Wednesday, February 10, 2016

Fortune Telling is hard Because it is a true Knowledge

I know that James Randi offers a prize of $1,000,000 for demonstration of supernatural abilities under scientific testing criteria. Fortune telling is not a supernatural ability but I’d like to share my understanding with him. However, I cannot fill up the application because it gave me 300 words to explain it. Fortune telling is not a flash through “Ah-Ha!”, “Eureka!” thought, it’s a profound theory.

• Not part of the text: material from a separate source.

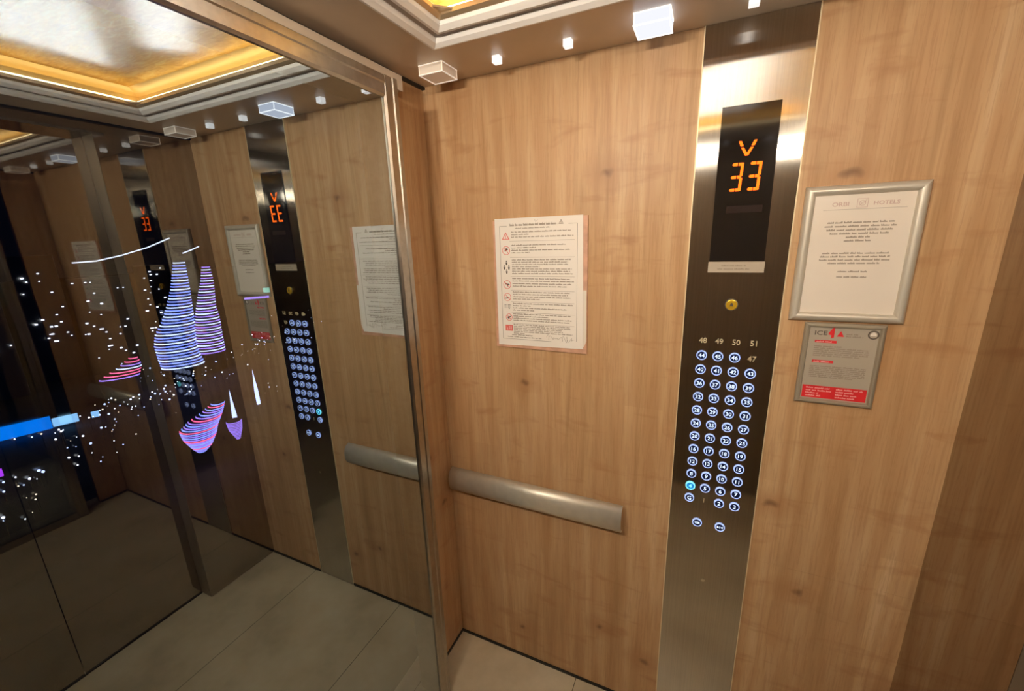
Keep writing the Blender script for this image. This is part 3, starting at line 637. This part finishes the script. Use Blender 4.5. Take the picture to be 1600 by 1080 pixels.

Fortune telling is difficult because it is true. Excuse me for saying this: Rhonda Byrne’s The Secrete is laughable. How can something so simple such as “the law of attraction” be a secret? I can show you the real secret, but you must at least give me five hours to start getting into it. Fortune telling is an intellectual course about how things work. It shouldn’t surprise you that fortune telling is difficult: life is difficult. On the other hand, fortune telling is also the hardcore Chinese culture. Something has Cultural value, and cultural value only. Like, it good to know Cronus is Zeus’s father, this knowledge has cultural value. On the other hand, this knowledge is useless, because either Zeus or Cronus doesn’t exist. You may know the 12 zodiac animals; you may know the 5 element; you may know yin and yang. Without the whole package, without how to use them, those are just meaningless notions. Do you have what it takes to get real?